Monday, December 2, 2013

What is Narrative Imagery?

What is narrative imagery? 

Narrative imagery is visual story telling (not the actual story itself). Narrative relates to photography due to the fact that many photographic elements tell a story. However, narratives aren't limited to simply photography. We find narratives in all sorts of media such as:
  • Photography
  • Cinema
  • Literature
  • Poetry
  • Theater
  • Opera
  • Music
  • Painting
There are several genres in photography that use narrative imagery:
  • Tableau/staged
  • fashion
  • photo essays
  • photojournalism 
  • documentary 
  • commercial/advertising
Images tell stories using visual grammar that transmit messages to the viewer. 

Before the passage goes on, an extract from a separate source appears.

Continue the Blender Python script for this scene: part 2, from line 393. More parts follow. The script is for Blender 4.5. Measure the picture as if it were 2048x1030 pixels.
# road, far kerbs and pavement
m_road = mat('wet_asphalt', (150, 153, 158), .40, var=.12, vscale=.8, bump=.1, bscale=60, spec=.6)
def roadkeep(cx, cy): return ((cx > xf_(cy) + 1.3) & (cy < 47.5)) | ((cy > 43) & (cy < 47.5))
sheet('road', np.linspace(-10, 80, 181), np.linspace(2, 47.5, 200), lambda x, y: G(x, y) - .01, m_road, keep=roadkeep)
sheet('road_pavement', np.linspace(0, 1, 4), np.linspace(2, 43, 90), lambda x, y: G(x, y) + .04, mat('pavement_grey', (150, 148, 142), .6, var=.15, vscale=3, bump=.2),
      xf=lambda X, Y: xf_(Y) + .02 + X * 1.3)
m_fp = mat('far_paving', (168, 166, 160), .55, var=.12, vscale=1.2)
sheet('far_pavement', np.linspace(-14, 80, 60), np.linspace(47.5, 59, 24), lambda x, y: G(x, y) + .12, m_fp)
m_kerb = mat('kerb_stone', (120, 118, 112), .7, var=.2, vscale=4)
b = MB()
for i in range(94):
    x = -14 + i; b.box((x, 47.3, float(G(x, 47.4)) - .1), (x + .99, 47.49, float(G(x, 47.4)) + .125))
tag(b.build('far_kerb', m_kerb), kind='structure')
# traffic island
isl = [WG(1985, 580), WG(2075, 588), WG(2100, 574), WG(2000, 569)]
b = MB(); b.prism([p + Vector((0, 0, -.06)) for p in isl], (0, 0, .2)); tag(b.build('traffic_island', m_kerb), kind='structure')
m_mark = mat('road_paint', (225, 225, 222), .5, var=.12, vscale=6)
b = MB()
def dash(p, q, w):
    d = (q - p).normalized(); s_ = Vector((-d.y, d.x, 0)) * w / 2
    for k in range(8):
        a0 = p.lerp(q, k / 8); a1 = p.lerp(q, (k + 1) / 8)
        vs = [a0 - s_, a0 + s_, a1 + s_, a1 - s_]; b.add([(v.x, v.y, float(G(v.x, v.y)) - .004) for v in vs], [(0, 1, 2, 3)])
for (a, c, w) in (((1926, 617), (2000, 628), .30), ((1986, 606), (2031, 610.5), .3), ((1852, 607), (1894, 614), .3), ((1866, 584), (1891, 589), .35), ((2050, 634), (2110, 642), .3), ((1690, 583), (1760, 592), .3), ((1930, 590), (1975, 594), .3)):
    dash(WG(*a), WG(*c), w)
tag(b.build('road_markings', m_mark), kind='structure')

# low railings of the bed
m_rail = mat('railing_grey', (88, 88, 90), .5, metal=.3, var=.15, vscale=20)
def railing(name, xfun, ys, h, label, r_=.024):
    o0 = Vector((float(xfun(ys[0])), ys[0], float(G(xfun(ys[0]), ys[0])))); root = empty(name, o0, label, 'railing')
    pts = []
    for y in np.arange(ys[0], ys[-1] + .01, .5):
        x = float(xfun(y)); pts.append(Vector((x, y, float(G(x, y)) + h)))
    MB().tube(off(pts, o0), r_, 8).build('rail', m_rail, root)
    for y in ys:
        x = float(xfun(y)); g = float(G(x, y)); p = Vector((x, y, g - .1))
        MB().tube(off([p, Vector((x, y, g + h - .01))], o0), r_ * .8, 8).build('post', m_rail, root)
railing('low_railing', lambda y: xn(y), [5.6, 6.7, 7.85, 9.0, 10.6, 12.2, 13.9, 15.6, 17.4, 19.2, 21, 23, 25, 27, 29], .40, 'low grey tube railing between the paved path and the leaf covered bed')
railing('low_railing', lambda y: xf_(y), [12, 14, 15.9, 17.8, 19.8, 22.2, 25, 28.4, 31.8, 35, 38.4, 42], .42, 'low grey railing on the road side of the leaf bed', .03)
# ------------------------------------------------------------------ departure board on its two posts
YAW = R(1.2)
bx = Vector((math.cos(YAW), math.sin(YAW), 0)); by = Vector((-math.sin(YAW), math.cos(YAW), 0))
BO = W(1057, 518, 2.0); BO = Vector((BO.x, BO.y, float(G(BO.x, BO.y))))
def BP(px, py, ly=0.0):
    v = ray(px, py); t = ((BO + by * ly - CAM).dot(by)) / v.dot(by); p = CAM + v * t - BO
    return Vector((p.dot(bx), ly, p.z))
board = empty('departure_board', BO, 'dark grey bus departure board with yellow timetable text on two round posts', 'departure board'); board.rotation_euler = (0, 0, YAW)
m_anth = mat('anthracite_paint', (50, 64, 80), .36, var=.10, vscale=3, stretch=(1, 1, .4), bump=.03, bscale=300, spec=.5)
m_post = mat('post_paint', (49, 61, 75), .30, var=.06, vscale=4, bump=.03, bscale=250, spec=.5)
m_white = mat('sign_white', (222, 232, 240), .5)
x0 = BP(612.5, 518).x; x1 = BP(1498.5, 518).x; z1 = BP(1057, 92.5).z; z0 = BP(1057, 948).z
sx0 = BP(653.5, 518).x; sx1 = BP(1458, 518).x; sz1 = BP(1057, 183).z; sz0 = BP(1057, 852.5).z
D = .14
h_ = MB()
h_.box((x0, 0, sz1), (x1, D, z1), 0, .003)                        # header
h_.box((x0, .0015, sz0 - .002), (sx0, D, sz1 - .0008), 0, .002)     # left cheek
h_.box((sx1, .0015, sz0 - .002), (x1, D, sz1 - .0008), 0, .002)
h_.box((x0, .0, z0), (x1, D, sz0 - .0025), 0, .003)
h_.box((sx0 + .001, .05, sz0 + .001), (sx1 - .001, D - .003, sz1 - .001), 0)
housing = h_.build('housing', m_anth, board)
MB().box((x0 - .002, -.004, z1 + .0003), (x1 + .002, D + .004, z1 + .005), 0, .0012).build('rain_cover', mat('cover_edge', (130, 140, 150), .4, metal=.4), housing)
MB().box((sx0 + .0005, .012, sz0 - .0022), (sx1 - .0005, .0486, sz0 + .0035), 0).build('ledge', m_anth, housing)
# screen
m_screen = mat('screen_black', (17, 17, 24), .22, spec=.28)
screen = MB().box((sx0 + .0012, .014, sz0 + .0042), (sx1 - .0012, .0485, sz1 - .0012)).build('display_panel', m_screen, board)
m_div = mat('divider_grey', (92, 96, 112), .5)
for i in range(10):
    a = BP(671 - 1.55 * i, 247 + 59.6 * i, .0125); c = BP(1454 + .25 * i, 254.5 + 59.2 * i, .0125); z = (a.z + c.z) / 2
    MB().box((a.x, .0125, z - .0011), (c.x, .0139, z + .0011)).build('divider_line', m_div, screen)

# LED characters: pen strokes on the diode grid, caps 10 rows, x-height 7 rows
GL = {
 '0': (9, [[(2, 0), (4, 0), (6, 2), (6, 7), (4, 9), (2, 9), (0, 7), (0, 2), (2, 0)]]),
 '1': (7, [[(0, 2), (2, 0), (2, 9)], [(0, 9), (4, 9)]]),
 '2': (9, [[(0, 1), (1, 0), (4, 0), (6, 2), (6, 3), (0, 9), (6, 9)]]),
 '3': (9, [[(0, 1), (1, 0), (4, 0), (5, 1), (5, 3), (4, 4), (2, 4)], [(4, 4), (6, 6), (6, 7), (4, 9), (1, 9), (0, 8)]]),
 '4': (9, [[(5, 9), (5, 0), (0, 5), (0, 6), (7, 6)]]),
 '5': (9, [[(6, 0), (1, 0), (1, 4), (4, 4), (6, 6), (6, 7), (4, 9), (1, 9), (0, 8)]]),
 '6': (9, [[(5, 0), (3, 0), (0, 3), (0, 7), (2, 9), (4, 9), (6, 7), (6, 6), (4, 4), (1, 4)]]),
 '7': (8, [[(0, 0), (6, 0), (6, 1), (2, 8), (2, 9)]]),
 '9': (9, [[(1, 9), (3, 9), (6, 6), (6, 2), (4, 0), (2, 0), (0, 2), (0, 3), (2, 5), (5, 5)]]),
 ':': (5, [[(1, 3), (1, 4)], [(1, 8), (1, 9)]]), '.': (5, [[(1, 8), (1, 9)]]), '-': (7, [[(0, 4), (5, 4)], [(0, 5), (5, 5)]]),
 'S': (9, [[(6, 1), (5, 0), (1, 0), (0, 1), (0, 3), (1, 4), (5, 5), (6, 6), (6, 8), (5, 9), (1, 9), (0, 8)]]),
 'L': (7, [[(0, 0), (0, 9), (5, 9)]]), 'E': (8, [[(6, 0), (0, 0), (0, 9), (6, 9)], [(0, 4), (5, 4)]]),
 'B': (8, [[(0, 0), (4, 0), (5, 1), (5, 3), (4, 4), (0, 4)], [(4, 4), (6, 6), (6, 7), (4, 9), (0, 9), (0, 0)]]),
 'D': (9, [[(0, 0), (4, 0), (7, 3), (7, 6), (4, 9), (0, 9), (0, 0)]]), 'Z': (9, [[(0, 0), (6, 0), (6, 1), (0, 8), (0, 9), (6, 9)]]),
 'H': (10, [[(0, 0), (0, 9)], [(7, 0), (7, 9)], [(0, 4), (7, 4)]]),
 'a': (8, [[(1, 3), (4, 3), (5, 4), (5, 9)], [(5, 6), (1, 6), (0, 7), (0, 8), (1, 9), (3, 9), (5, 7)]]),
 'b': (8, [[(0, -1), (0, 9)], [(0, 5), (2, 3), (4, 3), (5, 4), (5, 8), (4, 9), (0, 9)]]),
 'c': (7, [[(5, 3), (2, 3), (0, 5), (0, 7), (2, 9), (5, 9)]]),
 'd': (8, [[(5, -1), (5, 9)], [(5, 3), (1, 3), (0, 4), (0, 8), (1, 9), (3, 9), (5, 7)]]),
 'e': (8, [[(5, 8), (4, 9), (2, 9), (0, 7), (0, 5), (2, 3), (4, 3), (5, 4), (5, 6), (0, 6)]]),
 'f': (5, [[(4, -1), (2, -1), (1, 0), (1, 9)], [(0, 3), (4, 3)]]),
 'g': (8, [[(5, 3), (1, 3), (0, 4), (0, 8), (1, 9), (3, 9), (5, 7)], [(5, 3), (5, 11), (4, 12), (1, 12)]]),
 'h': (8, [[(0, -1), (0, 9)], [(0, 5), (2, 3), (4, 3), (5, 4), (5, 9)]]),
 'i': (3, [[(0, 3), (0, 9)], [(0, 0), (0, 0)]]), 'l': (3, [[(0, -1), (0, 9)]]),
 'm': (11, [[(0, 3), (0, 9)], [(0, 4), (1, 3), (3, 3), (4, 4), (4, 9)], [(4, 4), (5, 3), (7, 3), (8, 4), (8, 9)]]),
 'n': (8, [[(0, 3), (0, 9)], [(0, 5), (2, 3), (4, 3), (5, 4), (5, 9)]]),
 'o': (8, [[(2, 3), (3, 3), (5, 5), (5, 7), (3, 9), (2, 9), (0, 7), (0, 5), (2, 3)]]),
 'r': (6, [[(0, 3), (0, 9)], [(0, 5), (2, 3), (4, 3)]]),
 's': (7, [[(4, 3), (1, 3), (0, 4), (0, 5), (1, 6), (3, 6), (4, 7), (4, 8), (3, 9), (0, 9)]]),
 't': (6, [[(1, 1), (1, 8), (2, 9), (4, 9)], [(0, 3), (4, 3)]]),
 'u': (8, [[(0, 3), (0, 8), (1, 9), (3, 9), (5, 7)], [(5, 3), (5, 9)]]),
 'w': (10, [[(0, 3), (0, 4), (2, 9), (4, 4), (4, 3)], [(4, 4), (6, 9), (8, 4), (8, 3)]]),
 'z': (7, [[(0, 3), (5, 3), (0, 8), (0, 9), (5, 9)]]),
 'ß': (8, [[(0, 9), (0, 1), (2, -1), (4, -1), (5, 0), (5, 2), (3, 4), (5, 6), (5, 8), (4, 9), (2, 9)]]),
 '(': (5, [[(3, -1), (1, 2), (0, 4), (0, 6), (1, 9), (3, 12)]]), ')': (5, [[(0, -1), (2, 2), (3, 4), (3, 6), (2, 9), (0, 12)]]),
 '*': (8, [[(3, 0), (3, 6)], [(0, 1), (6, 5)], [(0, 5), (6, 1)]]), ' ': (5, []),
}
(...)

Like, signs = signifiers & signified

Signifier is the physical form of sign. Signified is the meaning or idea expressed by a sign.

Signs can be categorized into:
  • Iconic - looks like what it represents   eg. portrait 
  • Symbolic - does not look like what it represents. It's meaning must be learnt. The meaning based on cultural associations/experience.     eg. stop sign,a flag,a traffic light,a company's logo
  • Indexical - sign is a clue that links meanings. Refers to something other than what is actually depicted but is physically or casually connected.    eg. smoke is an indexical sign of fire

When looking at an image you can interpret things differently to others, some of this can be because you have had different life experiences than other people so what we have done, read, seen etc can make you think or feel something else.

Photographs as signs

They are usually iconic - resemble an object or thing
They are symbolic - can show wealth, poverty, peace, justice, etc.
They are indexical - indicate the presence of a camera and photographer

Elements that we might consider when telling a story:

  • STORY/plot
  • theme/genre - romance,comedy,fantasy,sci-fi,real world,action,thriller, etc
  • audience
  • characters/objects - appearance/clothes 
  • location/settings
  • gestures/expressions/body language
  • weather
  • composition/camera angles
  • lighting/mood
  • symbols/signs/text
  • colors/tones
  • music
So, for example narratives can be used to explore social and cultural issues and it would be easy for us to assume that a photograph is a true record of what was there, but it is always the photographer who chooses what they want us to see. As before they create the images, they have to perform certain tasks and make certain decisions even if the final result won't match the plans exactly. They have to consider the style of narrative they will create and think about the layout of their images. So I will also have to go through a similar decision making such as:

What style of narrative will I create:
  • narrative within a single image
  • narrative told through a short sequence of images
(Storyboard)
  • What shots do you need?
  • What should be in each shot - subject, people, props, etc?
  • Who are your characters? What are they doing?
  • What angle/viewpoint will you shoot from?
  • What other compositional elements do you need to consider? - format, light, tone, colour, etc?